Connected to that would be a ceasefire, putting an end to both the massive pounding and strangulation of Gaza by Israel and the quite ineffective shooting back of Palestinian rockets.
And after that, actual peace negotiations between Israelis and Palestinians are supposed to start, for the first time since January 2000 — though one can doubt whether Olmert has either the will to pursue such talks seriously or the necessary public standing inside Israel, given the extremely shaken and disheveled condition of his cabinet after only a few months of existence.
Or could the atmosphere still be improved?
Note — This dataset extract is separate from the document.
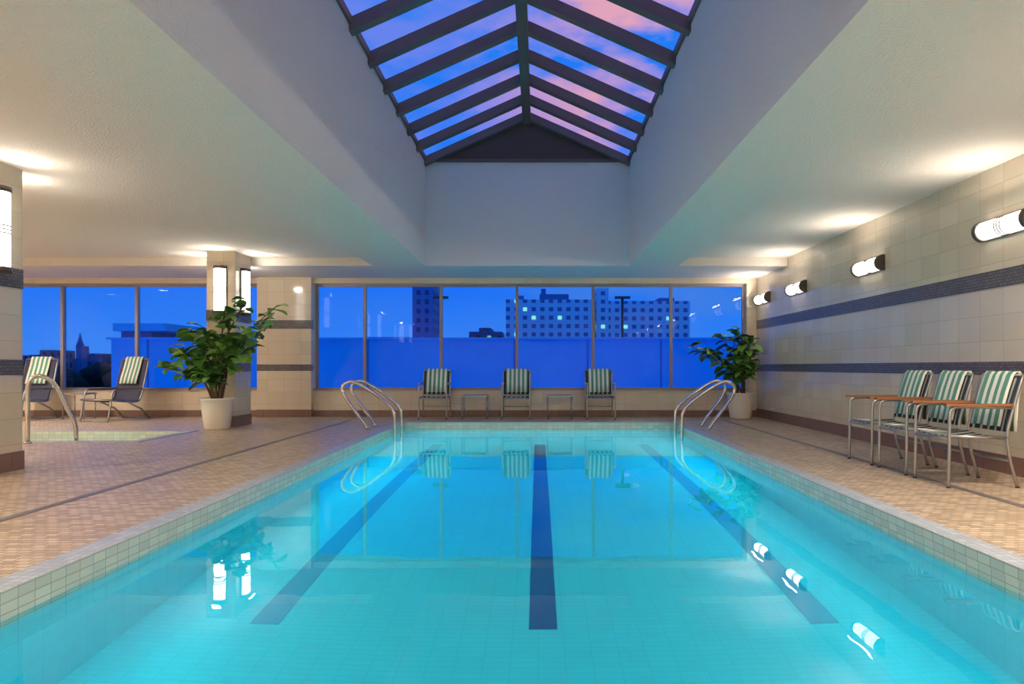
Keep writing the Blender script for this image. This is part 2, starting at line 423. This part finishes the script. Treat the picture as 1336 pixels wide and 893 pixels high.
# ---------------------------------------------------------------- sconces
def half_profile_bar(b, r, L, k, z0, seg=14):
    pts = [(r*math.cos(math.pi*j/seg), -r*math.sin(math.pi*j/seg)) for j in range(seg+1)]
    m = b.mi(k)
    lo = [b.bm.verts.new((x, y-0.02, z0)) for x, y in pts]; hi = [b.bm.verts.new((x, y-0.02, z0+L)) for x, y in pts]
    for j in range(seg):
        f = b.bm.faces.new((lo[j+1], lo[j], hi[j], hi[j+1])); f.material_index = m; f.smooth = True
    for fv in (lo, hi[::-1]):
        f = b.bm.faces.new(fv); f.material_index = m
    f = b.bm.faces.new((lo[0], lo[-1], hi[-1], hi[0])); f.material_index = m
def sconce(L, r, pos, normal, horizontal, power):
    b = MB()
    half_profile_bar(b, r, L, 'lens', -L/2)
    for z in (-L/2-0.05, L/2): half_profile_bar(b, r+0.012, 0.05, 'bronze', z)
    for z in (-0.035, 0.0, 0.035): half_profile_bar(b, r+0.006, 0.010, 'bronze', z-0.005)
    b.box(-r-0.012, r+0.012, -0.02, 0, -L/2-0.05, L/2+0.05, 'bronze')
    o = b.build("wall_sconce")
    n = Vector(normal); zax = Vector((0,1,0)) if horizontal else Vector((0,0,1))
    yax = -n; xax = yax.cross(zax)
    o.matrix_world = Matrix.Translation(Vector(pos)) @ Matrix((xax, yax, zax)).transposed().to_4x4()
    p = Vector(pos)+n*0.10; tang = Vector((0,1,0)) if horizontal else Vector((0,0,1)).cross(n)
    h = (r+0.03) if horizontal else (L/2+0.07)
    sx = L if horizontal else 0.12
    area("sconce_uplight", p+Vector((0,0,h))+n*0.05, (n.x*1.3,n.y*1.3,1), tang, sx, 0.08, power, WARM)
for y in (12.66, 11.0, 8.6, 6.1, 3.6, 1.1, -1.2): sconce(0.58, 0.088, (XR, y, 2.33), (-1,0,0), True, 7.5)  # the nearest ones are out of view, added for extra light
def vsc(x, y, n): sconce(0.70, 0.095, (x, y, 2.28), n, False, 4.0)
for y0, y1 in ((10.85,11.45),(5.75,6.38),(0.7,1.3)):  # sconces on the nearest, unseen column are added for light
    ym = (y0+y1)/2
    vsc(-5.05, ym, (1,0,0)); vsc(-5.285, y0, (0,-1,0)); vsc(-5.52, ym, (-1,0,0)); vsc(-5.285, y1, (0,1,0))
# fill lights added on the ceiling, out of view, to brighten the room
def fill_light(x, y, z, p):
    b = MB(); b.lathe([(0.16,0.0),(0.16,-0.012),(0.13,-0.012),(0.125,-0.004)], (0,0,0), 'frame', 24)
    b.lathe([(0.122,-0.006),(0.01,-0.007)], (0,0,0), 'fill_lens', 24)
    b.build("added_fill_light", (x,y,z))
    area("fill_light_area", (x,y,z-0.03), (0,0,-1), (1,0,0), 0.24, 0.24, p, WARM, 170, 'DISK')
for x, y in ((-9.2,-1),(-9.2,2),(-9.2,5),(-9.2,7.8),(-9.3,10.4),(-11.2,9.4),(-4.0,-1.0),(-4.0,2.0),(3.4,-1),(3.4,1.4),(3.4,3.8),(-7.2,3.5),(-7.2,0)): fill_light(x, y, ZC, 62)
fill_light(-1.3,-0.8,ZB,62); fill_light(1.3,-0.8,ZB,62)

# ---------------------------------------------------------------- pool rails
def grab_rail(name, x_pool, sgn, y):
    b = MB()
    for dy in (0, 0.52):
        pr = [(0.36,0.0),(0.45,0.14),(0.66,0.42),(0.76,0.58),(0.76,0.69),(0.66,0.755),(0.54,0.74),(0.30,0.60),(0.06,0.42),(-0.04,0.30),(-0.07,0.12),(-0.07,-0.6)]
        pts = smooth_path([(x_pool + sgn*p[0], y+dy, p[1]) for p in pr], 5)
        b.tube(pts, 0.028, 'steel', 12)
        b.lathe([(0.05,0.008),(0.05,0.02),(0.03,0.03)], (x_pool+sgn*0.36, y+dy, 0), 'steel', 16)
    b.build(name)
grab_rail("pool_grab_rail", PX0, -1, 10.45)
grab_rail("pool_grab_rail", PX1, 1, 10.45)
b = MB()
pr = [(-7.0,8.5,0.0),(-7.0,8.5,0.5),(-6.99,8.5,0.76),(-6.93,8.53,0.87),(-6.84,8.6,0.86),(-6.76,8.7,0.72),(-6.68,8.8,0.40),(-6.64,8.87,0.2),(-6.63,8.9,-0.3)]
b.tube(smooth_path([(p[0]+0.34,p[1],p[2]) for p in pr], 5), 0.028, 'steel', 12)
b.lathe([(0.05,0.0),(0.05,0.02),(0.03,0.03)], (-6.66,8.5,0), 'steel', 16)
b.build("hot_tub_handrail")

# ---------------------------------------------------------------- chairs
def armchair(loc, rz, wood):
    b = MB(); W = 0.24 if wood else 0.265; r = 0.0135
    for s in (-1, 1):
        x = s*W
        b.tube(smooth_path([(x,-0.27,0),(x,-0.265,0.3),(x,-0.26,0.60),(x,-0.235,0.655),(x,-0.18,0.668)] + ([(x,0.0,0.668),(x,0.27,0.66)]), 4), r, 'alu', 8)
        b.tube(smooth_path([(x,0.30,0),(x,0.235,0.25),(x,0.215,0.45),(x,0.27,0.68),(x,0.345,0.93)], 4), r, 'alu', 8)
        b.tube([(x,-0.262,0.43),(x,0.0,0.415),(x,0.215,0.42)], r, 'alu', 8)
        for yy in (-0.27, 0.30): b.tube([(x,yy,0),(x,yy,0.015)], 0.017, 'bronze', 8)
        if wood: b.box(x-0.024, x+0.024, -0.30, 0.25, 0.675, 0.695, 'wood')
        else: b.box(x-0.02, x+0.02, -0.24, 0.24, 0.675, 0.69, 'alu')
    b.tube([(-W,-0.262,0.40),(W,-0.262,0.40)], r, 'alu', 8)
    b.tube([(-W,0.215,0.40),(W,0.215,0.40)], r, 'alu', 8)
    b.tube([(-W,0.345,0.93),(W,0.345,0.93)], r, 'alu', 8)
    b.tube([(-W,0.25,0.22),(W,0.25,0.22)], r*0.9, 'alu', 8)
    nx = 10
    X = [(-W+0.005)+2*(W-0.005)*i/nx for i in range(nx+1)]
    prof = [(-0.25,0.432),(-0.1,0.415),(0.05,0.408),(0.2,0.425)]
    b.sheet([[(x, p[0], p[1]-0.02*(1-(x/W)**2)) for x in X] for p in prof], 'sling')
    prof = [(0.215,0.46),(0.235,0.56),(0.265,0.68),(0.30,0.80),(0.338,0.915)]
    b.sheet([[(x, p[0]+0.02*(1-(x/W)**2), p[1]) for x in X] for p in prof], 'sling')
    tw = 0.175 if wood else 0.215
    X = [-tw+2*tw*i/nx for i in range(nx+1)]
    prof = [(0.20,0.50),(0.235,0.66),(0.27,0.79),(0.315,0.925),(0.335,0.955),(0.365,0.955),(0.38,0.92),(0.36,0.80),(0.33,0.68),(0.315,0.60)]
    if wood: prof = prof[:-2]+[(0.345,0.70),(0.335,0.56),(0.33,0.46)]
    b.sheet([[(x, p[0]+0.004*math.sin(x*50), p[1]+0.003*math.sin(x*30+p[0]*20)) for x in X] for p in prof], 'towel', 0.01)
    b.build("armchair", loc, rz)
for x in (-2.0, -0.42, 1.2): armchair((x, 12.62, 0), 0, False)
for y in (5.62, 6.24, 6.86): armchair((3.66, y, 0), math.radians(-90), True)

def side_table(loc, w=0.5, h=0.46):
    b = MB(); q = w/2
    for sx in (-1,1):
        for sy in (-1,1): b.tube([(sx*(q-0.02), sy*(q-0.06), 0),(sx*(q-0.02), sy*(q-0.06), h-0.02)], 0.013, 'alu', 8)
        b.tube([(sx*(q-0.02),-q+0.06,0.06),(sx*(q-0.02),q-0.06,0.06)], 0.009, 'alu', 8)
    b.box(-q, q, -q+0.03, q-0.03, h-0.03, h-0.012, 'alu')
    for i in range(8):
        x = -q+0.01+i*(w-0.02)/8; b.box(x, x+(w-0.02)/8-0.008, -q+0.04, q-0.04, h-0.012, h, 'frame')
    b.build("side_table", loc)
side_table((-1.22, 12.62, 0)); side_table((0.42, 12.62, 0)); side_table((-8.84, 12.55, 0), 0.44, 0.5)

def lounge_chair(loc, rz):
    b = MB(); W = 0.30; r = 0.016
    for s in (-1,1):
        x = s*W
        b.tube(smooth_path([(x,-0.52,0.40),(x,-0.2,0.36),(x,0.1,0.34),(x,0.20,0.42),(x,0.30,0.75),(x,0.40,1.15)],4), r, 'alu', 8)
        b.tube(smooth_path([(x,-0.53,0.0),(x,-0.48,0.3),(x,-0.42,0.54),(x,-0.30,0.58),(x,0.26,0.57)],4), r, 'alu', 8)
        b.tube([(x,-0.15,0.36),(x,0.22,0.20),(x,0.42,0.0)], r, 'alu', 8)
        b.box(x-0.025,x+0.025,-0.38,0.23,0.58,0.60,'bronze')
    b.tube([(-W,-0.52,0.40),(W,-0.52,0.40)], r, 'alu', 8); b.tube([(-W,0.40,1.15),(W,0.40,1.15)], r, 'alu', 8)
    b.tube([(-W,0.42,0.012),(W,0.42,0.012)], r*0.8, 'alu', 8); b.tube([(-W,-0.53,0.012),(W,-0.53,0.012)], r*0.8, 'alu', 8)
    nx = 8; X = [-W+2*W*i/nx for i in range(nx+1)]
    prof = [(p.y, p.z) for p in smooth_path([(0,-0.51,0.41),(0,-0.2,0.365),(0,0.08,0.345),(0,0.19,0.42),(0,0.29,0.75),(0,0.39,1.14)],4)]
    b.sheet([[(x, y, z+0.004) for x in X] for y, z in prof], 'navy')
    tw = 0.19; X = [-tw+2*tw*i/nx for i in range(nx+1)]
    prof = [(0.215,0.68),(0.25,0.80),(0.325,1.0),(0.37,1.15),(0.39,1.19),(0.43,1.18),(0.445,1.12),(0.41,0.95),(0.38,0.85)]
    b.sheet([[(x, y, z) for x in X] for y, z in prof], 'towel', 0.012)
    b.build("lounge_chair", loc, rz)
lounge_chair((-7.92, 12.3, 0), math.radians(-12)); lounge_chair((-9.66, 12.3, 0), math.radians(0))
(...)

There is that other effort, by the Arab countries, to revive their peace initiative — adopted at the proposal of Saudi Arabia in the Beirut Summit of April 2002, which was then immediately drowned out by the Israeli invasion of the West Bank cities.
Now, the Arabs intend to let the UN Security Council officially endorse that initiative, by which Israel is offered full peace with the entire Arab world in exchange for a full withdrawal from the territories occupied since 1967.
The Olmert Government has already indicated its displeasure with this initiative, and Foreign Minister Livni was dispatched to Washington to get American help in torpedoing it. But to quite a few Israelis, this Arab initiative seems one of the most surprising and hopeful things to happen after a far too long stretch of bleakness and misery.